§ **WRITTEN EXERCISE**:
Only the span from the line containing "Reconstruct this image" down to the line containing "CM = cam.rotation_euler.to_matrix()" is to be printed, exactly and inclusively, with pictures omitted.

_____

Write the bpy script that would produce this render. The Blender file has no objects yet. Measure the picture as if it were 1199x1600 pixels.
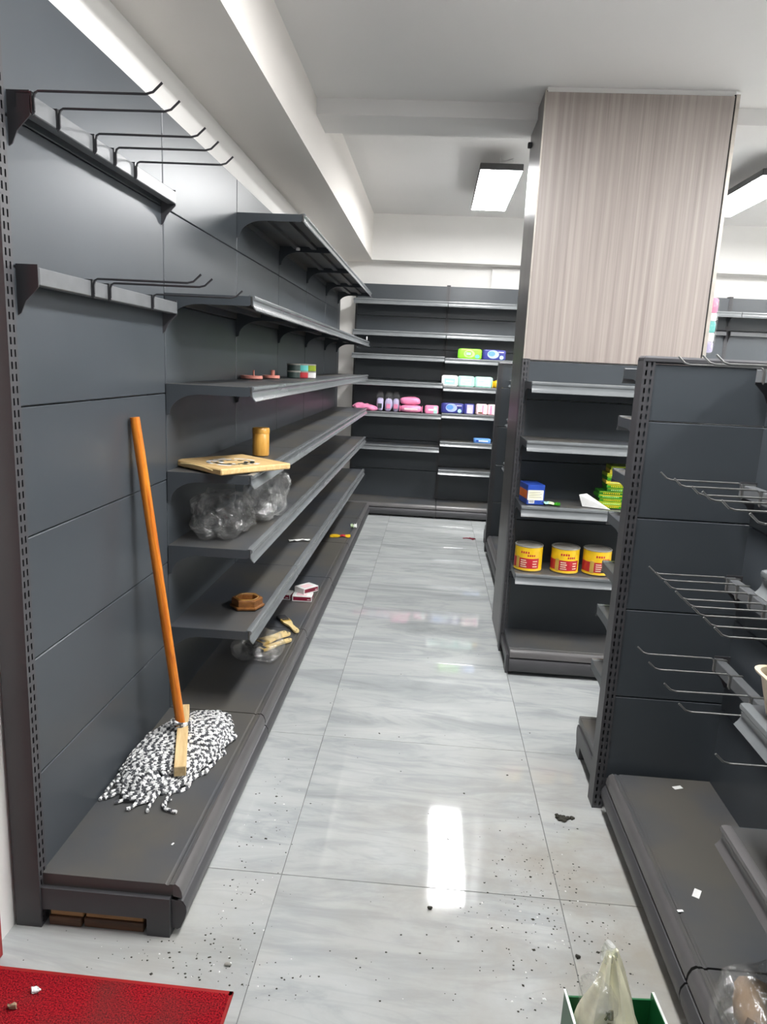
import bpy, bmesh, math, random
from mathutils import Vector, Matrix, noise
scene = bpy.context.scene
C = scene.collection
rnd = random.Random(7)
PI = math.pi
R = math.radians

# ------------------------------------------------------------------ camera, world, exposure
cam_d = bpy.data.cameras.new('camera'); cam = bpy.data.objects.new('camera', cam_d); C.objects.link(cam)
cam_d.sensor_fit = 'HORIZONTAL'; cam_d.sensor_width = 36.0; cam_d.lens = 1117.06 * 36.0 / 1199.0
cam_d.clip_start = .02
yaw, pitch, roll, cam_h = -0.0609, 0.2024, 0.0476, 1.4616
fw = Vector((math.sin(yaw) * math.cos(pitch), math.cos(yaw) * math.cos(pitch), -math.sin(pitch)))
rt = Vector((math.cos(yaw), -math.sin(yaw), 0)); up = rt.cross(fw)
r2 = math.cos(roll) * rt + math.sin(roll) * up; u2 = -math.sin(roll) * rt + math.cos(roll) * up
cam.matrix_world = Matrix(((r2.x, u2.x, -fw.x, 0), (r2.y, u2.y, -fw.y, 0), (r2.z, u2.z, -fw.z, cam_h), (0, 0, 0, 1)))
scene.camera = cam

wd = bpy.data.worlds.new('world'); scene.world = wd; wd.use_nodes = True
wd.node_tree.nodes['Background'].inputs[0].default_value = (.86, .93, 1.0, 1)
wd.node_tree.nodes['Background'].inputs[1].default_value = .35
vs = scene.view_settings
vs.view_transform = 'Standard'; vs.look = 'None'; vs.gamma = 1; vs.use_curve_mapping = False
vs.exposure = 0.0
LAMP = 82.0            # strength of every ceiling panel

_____

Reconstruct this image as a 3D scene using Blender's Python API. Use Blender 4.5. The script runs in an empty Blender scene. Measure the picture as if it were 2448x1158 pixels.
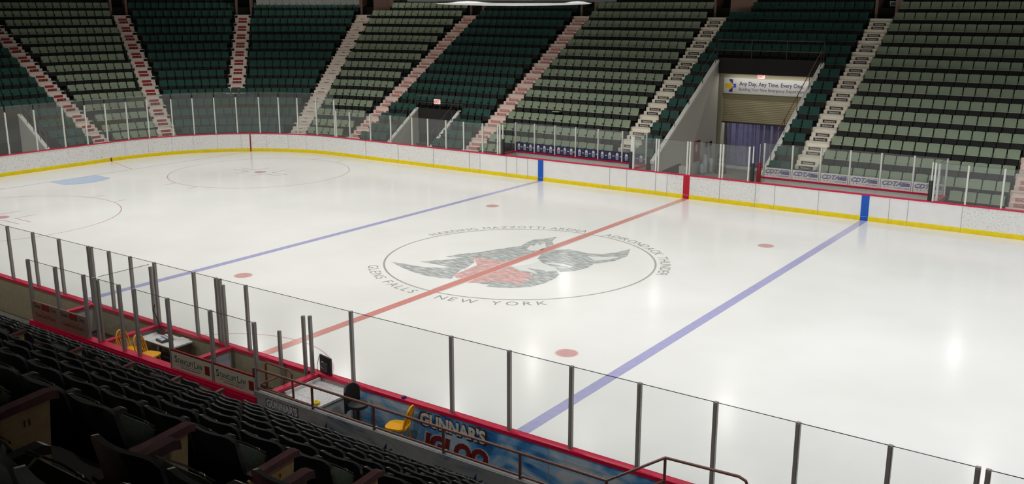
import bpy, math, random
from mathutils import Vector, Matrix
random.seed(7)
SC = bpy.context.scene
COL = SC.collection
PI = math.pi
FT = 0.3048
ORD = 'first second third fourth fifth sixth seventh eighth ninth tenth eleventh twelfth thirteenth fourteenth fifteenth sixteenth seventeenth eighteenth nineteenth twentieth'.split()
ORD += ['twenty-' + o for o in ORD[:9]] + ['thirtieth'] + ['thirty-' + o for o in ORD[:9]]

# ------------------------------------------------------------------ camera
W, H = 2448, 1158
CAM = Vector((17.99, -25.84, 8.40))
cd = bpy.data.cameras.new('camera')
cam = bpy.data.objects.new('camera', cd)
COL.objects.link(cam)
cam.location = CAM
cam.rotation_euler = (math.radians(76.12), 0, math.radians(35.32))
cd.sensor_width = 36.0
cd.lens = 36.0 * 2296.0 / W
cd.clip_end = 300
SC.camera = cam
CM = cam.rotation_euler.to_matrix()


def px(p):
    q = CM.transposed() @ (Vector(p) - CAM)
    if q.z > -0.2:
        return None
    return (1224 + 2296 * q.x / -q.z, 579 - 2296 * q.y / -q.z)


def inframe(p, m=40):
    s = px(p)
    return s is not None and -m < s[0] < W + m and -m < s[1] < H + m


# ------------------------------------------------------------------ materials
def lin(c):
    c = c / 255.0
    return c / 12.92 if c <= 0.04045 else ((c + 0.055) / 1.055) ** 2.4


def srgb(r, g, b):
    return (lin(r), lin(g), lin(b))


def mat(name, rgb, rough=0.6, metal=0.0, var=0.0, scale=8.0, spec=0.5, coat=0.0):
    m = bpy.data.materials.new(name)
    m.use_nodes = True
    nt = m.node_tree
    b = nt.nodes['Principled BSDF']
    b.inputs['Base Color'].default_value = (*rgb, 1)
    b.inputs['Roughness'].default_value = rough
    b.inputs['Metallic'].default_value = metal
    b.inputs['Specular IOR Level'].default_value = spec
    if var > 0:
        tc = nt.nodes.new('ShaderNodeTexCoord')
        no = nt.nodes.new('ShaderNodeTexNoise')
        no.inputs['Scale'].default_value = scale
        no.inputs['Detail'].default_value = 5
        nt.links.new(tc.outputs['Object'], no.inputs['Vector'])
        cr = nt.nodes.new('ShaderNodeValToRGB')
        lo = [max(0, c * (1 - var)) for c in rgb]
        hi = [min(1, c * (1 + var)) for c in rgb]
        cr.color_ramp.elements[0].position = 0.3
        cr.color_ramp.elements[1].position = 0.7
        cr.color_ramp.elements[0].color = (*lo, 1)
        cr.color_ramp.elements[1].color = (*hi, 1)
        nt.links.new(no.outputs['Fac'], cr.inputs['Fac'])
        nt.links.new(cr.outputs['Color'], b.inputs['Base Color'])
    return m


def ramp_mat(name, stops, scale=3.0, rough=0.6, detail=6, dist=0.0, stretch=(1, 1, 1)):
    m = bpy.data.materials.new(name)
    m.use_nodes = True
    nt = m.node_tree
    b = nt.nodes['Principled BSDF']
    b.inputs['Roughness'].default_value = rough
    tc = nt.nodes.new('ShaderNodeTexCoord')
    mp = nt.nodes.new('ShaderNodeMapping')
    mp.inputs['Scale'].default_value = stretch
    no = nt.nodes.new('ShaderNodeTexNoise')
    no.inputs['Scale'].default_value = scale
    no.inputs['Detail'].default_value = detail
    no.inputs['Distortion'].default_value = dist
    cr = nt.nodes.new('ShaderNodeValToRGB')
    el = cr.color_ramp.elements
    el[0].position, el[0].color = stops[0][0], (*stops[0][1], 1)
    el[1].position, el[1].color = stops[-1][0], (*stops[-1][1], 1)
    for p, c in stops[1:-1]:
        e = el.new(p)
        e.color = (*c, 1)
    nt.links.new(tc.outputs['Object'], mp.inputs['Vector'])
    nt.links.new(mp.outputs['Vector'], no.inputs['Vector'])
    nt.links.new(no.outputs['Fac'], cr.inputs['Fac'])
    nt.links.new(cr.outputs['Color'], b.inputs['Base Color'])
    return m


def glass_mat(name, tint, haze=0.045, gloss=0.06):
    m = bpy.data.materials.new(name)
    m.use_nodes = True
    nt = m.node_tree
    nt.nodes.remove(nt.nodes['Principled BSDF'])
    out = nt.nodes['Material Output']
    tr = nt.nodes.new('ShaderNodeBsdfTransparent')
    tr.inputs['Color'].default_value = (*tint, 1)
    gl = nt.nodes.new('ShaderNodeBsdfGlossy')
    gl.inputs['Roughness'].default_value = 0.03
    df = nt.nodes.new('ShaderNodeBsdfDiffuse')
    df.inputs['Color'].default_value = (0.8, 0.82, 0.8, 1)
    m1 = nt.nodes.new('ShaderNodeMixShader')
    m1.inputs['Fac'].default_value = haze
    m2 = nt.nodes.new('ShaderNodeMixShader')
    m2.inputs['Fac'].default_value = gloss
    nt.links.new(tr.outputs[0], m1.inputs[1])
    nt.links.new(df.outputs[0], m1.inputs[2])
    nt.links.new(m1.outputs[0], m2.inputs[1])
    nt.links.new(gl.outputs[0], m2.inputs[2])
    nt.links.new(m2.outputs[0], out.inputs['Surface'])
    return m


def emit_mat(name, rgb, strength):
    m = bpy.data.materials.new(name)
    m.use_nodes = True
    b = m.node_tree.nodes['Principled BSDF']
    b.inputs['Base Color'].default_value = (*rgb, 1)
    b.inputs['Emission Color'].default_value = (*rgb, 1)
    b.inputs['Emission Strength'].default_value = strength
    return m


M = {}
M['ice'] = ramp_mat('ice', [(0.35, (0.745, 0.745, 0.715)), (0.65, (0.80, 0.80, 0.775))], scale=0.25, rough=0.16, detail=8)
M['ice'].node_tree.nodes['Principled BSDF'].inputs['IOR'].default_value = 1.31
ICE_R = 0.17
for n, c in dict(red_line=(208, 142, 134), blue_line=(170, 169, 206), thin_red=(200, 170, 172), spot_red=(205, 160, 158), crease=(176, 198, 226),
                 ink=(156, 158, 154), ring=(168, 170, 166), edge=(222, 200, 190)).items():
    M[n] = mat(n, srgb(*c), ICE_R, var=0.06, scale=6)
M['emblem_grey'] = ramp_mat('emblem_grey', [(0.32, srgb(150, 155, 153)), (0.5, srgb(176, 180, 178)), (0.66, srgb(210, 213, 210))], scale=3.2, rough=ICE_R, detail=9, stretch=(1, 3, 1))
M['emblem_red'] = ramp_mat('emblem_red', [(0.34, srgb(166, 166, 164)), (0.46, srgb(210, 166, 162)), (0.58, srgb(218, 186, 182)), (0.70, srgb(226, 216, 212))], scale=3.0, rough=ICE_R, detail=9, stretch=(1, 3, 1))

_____

§ **ANSWER**:
Reconstruct this image as a 3D scene using Blender's Python API. Use Blender 4.5. The script runs in an empty Blender scene. Measure the picture as if it were 2448x1158 pixels.
import bpy, math, random
from mathutils import Vector, Matrix
random.seed(7)
SC = bpy.context.scene
COL = SC.collection
PI = math.pi
FT = 0.3048
ORD = 'first second third fourth fifth sixth seventh eighth ninth tenth eleventh twelfth thirteenth fourteenth fifteenth sixteenth seventeenth eighteenth nineteenth twentieth'.split()
ORD += ['twenty-' + o for o in ORD[:9]] + ['thirtieth'] + ['thirty-' + o for o in ORD[:9]]

# ------------------------------------------------------------------ camera
W, H = 2448, 1158
CAM = Vector((17.99, -25.84, 8.40))
cd = bpy.data.cameras.new('camera')
cam = bpy.data.objects.new('camera', cd)
COL.objects.link(cam)
cam.location = CAM
cam.rotation_euler = (math.radians(76.12), 0, math.radians(35.32))
cd.sensor_width = 36.0
cd.lens = 36.0 * 2296.0 / W
cd.clip_end = 300
SC.camera = cam
CM = cam.rotation_euler.to_matrix()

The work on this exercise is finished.